When visited during the summer of 2005, the Hyddgen mine complex was examined carefully and, despite difficulties caused by thick vegetation obscuring much of the landscape, some new features were recorded and it was possible to better define some known features.

The mine can be described in two parts. In the area to the west of the Afon Hyddgen, surviving features are apparently only related to ore extraction. At least two water filled shafts survive (NPRNs 285789 & 285790), an infilled level or possible opencut working (PRN 285786) a possible level or drainage adit (NPRN 285792) and a quarry or possible infilled level (NPRN 285794), each with an associated spoil tip, which Bick (1977, 6) noted as having good samples of sulphide ores when visited in 1956. Several prospecting trenches (NPRNs 285795-97 were also identified by AP mapping and confirmed in the field, as well as several more distant trial workings on Llechwedd Mawr hill (e.g. NPRN 285560).
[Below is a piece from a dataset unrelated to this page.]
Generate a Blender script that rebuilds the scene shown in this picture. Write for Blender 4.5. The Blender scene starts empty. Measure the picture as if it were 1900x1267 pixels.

There was no evidence identified in the field, or from AP evidence, of trackways or tramways connecting these western workings to the features that survive on the eastern side of the Hyddgen valley. However, to the east are found structures that interpreted as being related to the crushing and possible processing of ore derived from the workings to the west of the river. These include a ruinous mine building (NPRN 285760), two wheelpits (NPRNs 285753 & 285759), a fragmentary ruin of a building or structure (NPRN 285754) associated with the largest of the wheelpits, probably the crusher house, and an infilled level (NPRN 285770) and one probable shaft site (NPRN 285840), both with associated spoil tips. A former tramway bed (NPRN 285757) runs for approximately one hundred metres southeastwards from the vicinity of the largest wheelpit to a large spoil tip on the valley floor. Clearly there had been hopes of significant returns for the investment in the site, and this long tramline suggests that it had been anticipated that a considerable amount of spoil would need to be disposed. The site has an air of unfulfilled potential about it.

P. Sambrook, Trysor Archaeology, 3rd December, 2005.